Pourtant je ressens bien plus mes besoins que les adultes de mon entourage, ce qui m’isole puisque je suis toujours seule à refuser de faire plus d’heures, à refuser de boire du café et d’aller fumer pour masquer mon mal-être. Mais, même si cet isolement et les conflits en général me perturbent beaucoup – ce qui me fait savoir que j’ai besoin d’aide pour me délivrer de l’emprise encore forte de mes parents – pour rien au monde je ne voudrais revenir à mes 20 ans, quand je faisais comme les autres pour être acceptée d’eux et que je me sentais forte d’appartenir à un groupe et manquais de délicatesse envers de plus faibles que moi.
J’ai pris conscience de ce besoin d’un rythme humain quand ma fille était toute petite. J’appréciais tant nos promenades dans les parcs ou les petite rues, à son rythme, elle me tenant par le petit doigt et moi la suivant en m’émerveillant de tout ce que l’on découvre quand on s’abandonne à la contemplation et à l’écoute des êtres simples, instinctifs, innocents que sont les petits enfants et les animaux!
Si je pouvais de nouveau disposer de beaucoup de temps libre et retrouver le ryhtme dont j’ai besoin, j’aurais assez de force pour supporter l’incompréhension ambiante. Mais je ne vois pas comment un employeur, aujourd’hui, accepterait de me payer suffisamment (et je ne suis pas très exigeante) en échange d’un travail à temps partiel sans heures supplémentaires.
De plus en plus je traverse des longues périodes d’endurcissement, où je ressens beaucoup de haine, où je n’ai plus confiance en personne, où je n’arrive plus à pleurer, à soutenir la petite fille en moi. Je me déteste de faire du mal à ma fille quand je déprime ou m’énerve pour un rien, quand je m’aperçois que je ne supporte pas ses critiques, ses désaccords et que je deviens comme mes propres parents…
Il n’y en a pas beaucoup, Alice, des témoins lucides. C’est très dur pour moi de faire des démarches. J’ai peur des médecins et des psys. J’ai peur de leur autorité. Je n’ai jamais réussi à me sentir à l’aise avec aucun d’eux. Je les sens dangereux pour moi. A deux reprises des psys se sont indignées, la première quand j’ai prononcé votre nom, l’autre quand j’ai manifesté mon désaccord avec sa théorie de la frustration nécessaire (je n’ai jamais osé évoquer vos ouvrages avec elle)… et m’ont fait comprendre que soit je partais soit je me soumettais. Donc j’ai arrêté. Ce sont de véritables épreuves dont je remets difficilement. Peut-être que j’y arriverai un jour. Mais aujourd’hui, malgré la tension permanente qui me malmène et les moments de détresse, je n’en suis toujours pas capable. Merci de me lire et, même si vous ne publiez pas ce message, de me répondre par un petit mot.

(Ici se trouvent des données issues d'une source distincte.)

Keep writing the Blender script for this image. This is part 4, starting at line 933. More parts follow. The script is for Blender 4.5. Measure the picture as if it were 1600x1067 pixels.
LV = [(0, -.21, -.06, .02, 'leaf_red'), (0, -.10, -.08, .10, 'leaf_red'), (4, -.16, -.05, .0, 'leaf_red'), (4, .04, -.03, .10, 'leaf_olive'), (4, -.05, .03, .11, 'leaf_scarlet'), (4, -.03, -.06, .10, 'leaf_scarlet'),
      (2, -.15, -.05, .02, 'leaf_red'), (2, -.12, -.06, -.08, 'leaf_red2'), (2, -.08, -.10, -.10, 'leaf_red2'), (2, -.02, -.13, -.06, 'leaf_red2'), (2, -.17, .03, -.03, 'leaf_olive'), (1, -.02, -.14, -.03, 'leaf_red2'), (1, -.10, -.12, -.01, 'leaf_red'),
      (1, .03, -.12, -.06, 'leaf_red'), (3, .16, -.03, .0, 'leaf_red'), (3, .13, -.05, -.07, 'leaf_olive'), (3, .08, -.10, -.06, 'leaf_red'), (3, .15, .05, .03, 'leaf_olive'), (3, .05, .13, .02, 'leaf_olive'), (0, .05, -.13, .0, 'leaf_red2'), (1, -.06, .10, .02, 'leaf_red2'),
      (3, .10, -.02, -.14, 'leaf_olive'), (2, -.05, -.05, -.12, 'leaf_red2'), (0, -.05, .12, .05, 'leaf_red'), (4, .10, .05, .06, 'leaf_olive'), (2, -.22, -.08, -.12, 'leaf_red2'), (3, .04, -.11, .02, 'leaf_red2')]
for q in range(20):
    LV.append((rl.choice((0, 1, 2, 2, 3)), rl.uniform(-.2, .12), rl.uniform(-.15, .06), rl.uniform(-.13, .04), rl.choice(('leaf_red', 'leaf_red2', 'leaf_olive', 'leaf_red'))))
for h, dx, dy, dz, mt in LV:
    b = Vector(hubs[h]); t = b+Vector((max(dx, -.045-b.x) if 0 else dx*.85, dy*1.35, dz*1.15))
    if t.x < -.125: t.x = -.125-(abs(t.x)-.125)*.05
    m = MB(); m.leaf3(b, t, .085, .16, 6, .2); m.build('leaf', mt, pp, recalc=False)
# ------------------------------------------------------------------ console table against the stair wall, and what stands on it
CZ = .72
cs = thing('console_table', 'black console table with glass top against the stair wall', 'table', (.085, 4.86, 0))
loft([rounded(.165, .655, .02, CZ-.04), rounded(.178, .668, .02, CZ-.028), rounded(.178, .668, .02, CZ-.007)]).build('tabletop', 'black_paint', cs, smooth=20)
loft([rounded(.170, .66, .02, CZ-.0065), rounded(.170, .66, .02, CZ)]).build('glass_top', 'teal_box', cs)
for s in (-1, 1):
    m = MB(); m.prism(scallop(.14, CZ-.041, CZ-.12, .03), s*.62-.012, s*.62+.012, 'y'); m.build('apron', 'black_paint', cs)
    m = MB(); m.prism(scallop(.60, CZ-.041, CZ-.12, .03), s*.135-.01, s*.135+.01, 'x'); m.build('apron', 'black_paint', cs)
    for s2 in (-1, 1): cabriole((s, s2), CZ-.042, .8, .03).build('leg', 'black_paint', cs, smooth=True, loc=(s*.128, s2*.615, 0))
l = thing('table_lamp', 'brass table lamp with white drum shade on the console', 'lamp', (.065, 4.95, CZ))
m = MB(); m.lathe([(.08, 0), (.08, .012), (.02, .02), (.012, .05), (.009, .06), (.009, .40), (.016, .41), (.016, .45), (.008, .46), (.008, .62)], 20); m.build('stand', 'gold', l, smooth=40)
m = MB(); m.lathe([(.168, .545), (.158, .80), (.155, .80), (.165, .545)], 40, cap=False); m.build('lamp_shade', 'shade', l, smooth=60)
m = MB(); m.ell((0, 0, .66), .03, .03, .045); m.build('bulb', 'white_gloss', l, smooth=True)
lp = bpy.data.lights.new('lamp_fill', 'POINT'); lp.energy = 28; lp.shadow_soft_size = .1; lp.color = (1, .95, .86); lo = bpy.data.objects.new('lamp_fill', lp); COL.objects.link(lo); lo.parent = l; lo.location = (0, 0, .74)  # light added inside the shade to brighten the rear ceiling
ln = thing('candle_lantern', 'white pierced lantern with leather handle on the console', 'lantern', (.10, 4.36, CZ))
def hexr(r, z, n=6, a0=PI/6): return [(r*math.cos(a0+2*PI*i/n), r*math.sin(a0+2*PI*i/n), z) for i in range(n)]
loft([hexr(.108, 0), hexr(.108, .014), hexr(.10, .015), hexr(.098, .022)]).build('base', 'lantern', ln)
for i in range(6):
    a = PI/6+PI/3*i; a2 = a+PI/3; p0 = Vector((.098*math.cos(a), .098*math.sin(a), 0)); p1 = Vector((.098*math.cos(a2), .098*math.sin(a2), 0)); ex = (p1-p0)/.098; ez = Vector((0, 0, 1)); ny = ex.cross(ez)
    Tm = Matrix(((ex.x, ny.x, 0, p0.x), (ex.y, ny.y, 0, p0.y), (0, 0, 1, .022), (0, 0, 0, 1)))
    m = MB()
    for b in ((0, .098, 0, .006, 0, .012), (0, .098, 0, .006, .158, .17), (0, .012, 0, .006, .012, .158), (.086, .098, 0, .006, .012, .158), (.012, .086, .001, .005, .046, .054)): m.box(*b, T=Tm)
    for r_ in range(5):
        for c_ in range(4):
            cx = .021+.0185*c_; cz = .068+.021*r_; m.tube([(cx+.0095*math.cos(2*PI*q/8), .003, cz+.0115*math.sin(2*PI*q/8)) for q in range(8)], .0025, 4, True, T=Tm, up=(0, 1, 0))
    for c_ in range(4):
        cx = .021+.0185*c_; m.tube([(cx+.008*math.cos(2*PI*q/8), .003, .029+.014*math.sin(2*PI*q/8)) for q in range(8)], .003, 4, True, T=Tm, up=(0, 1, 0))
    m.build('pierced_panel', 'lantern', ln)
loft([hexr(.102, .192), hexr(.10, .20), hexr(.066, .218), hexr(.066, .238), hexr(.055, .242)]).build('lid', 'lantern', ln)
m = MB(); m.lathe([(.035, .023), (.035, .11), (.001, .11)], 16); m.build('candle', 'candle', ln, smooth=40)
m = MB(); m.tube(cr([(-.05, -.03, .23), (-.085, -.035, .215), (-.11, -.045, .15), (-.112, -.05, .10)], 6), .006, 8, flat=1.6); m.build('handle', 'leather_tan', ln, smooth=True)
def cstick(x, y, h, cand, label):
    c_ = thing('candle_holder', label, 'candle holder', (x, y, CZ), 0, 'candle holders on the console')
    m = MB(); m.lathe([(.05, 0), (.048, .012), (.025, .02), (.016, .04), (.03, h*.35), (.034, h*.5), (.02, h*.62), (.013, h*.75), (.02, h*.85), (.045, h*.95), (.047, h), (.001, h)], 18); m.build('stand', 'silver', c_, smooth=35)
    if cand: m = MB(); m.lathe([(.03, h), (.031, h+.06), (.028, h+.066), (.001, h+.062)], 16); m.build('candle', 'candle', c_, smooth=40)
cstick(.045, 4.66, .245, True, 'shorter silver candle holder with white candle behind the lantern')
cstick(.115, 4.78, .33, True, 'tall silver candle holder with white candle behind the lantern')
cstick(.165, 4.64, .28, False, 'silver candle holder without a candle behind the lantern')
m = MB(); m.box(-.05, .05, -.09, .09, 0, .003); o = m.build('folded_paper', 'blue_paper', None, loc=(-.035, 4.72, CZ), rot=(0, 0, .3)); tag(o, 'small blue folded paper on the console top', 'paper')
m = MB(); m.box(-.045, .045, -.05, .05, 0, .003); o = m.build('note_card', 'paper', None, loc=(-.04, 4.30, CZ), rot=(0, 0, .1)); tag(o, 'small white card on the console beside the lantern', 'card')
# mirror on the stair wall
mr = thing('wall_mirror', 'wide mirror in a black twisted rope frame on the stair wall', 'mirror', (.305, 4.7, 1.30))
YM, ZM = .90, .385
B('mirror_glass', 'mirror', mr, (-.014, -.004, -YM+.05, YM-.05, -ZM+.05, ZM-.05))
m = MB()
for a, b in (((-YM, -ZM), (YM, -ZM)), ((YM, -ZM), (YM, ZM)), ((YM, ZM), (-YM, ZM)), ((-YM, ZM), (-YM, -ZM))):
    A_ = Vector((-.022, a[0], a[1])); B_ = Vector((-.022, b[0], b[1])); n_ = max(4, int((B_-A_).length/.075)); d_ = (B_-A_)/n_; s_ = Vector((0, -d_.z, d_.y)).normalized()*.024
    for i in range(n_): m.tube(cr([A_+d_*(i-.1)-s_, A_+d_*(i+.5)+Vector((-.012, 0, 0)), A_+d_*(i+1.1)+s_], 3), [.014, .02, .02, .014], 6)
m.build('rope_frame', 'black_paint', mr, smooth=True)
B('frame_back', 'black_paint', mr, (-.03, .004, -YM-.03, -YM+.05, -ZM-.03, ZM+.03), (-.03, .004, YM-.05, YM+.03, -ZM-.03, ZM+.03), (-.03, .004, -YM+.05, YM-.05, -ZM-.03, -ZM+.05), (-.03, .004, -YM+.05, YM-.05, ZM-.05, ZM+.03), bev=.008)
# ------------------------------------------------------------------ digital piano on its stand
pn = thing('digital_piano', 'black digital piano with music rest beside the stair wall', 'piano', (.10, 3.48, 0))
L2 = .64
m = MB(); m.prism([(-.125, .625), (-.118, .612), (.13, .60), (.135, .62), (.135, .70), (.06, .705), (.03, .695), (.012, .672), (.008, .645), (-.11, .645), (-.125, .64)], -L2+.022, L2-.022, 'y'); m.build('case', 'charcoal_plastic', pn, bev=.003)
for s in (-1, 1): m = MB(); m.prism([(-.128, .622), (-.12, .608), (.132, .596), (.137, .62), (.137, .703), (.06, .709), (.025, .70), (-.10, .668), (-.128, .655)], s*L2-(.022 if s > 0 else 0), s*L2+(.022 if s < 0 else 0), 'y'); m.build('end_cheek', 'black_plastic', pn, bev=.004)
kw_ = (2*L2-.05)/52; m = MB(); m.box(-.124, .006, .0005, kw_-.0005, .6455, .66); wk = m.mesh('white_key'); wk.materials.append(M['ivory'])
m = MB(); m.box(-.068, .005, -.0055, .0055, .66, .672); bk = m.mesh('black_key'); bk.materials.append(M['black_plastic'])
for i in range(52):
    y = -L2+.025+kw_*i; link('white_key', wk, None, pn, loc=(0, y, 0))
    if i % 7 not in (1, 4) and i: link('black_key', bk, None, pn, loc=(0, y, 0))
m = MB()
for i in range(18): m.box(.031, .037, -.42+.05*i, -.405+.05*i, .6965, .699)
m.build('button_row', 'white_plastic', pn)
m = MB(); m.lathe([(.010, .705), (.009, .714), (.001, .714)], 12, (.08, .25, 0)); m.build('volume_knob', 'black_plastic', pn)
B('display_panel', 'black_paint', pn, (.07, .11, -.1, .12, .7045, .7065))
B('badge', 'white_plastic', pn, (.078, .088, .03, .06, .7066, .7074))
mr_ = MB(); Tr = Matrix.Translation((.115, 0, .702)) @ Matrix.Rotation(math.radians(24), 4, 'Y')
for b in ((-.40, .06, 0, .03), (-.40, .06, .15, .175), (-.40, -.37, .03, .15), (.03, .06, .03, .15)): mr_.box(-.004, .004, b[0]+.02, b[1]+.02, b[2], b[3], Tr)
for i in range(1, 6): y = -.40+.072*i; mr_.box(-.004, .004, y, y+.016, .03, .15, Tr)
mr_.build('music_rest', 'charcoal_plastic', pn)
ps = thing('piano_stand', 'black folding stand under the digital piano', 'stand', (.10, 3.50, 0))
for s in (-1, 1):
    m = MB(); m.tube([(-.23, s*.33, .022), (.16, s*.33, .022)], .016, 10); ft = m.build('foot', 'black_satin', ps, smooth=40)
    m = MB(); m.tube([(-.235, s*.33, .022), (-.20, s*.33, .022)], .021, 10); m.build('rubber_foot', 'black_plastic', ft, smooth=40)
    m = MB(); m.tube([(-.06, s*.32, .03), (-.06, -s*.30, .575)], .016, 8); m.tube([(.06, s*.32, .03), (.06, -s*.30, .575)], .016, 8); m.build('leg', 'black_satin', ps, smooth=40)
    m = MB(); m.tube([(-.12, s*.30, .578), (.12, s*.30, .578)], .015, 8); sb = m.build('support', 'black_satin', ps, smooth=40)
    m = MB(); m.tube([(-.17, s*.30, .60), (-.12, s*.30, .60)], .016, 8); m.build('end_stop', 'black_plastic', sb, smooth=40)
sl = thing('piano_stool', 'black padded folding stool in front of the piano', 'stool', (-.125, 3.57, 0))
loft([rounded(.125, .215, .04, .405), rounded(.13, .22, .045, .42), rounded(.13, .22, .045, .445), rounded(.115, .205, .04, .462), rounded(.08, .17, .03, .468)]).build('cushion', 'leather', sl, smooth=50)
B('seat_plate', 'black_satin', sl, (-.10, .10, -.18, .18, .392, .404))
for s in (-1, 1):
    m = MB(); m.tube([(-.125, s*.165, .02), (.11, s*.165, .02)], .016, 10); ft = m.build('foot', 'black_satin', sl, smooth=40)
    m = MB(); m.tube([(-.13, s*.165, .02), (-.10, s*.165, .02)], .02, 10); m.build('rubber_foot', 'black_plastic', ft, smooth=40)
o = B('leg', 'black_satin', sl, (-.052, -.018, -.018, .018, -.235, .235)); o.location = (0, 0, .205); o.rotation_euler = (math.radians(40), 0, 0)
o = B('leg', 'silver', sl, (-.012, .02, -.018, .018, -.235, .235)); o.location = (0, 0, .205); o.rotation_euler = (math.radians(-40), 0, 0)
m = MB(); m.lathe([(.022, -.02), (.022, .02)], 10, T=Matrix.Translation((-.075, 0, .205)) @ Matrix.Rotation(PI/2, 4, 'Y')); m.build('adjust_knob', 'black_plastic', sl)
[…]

AM: Je vous remercie pour votre lettre, votre mention de Kafka m’a touchée personnellement car c’est ce travail qui m’a permis de comprendre la souffrance de ma propre enfance. J’ai écrit ce texte il y a 27 ans et vous êtes la première personne qui s’exprime dessus.
Votre lettre est triste, effectivement, mais j’ai l’impression que vous êtes quand même plus proche de vous qu’avant, même avec la haine passagère, même avec l’impatience, vous arrivez à respecter votre sensibilité et n’êtes pas en danger de vous perdre, “pour rien au monde”, comme vous dites.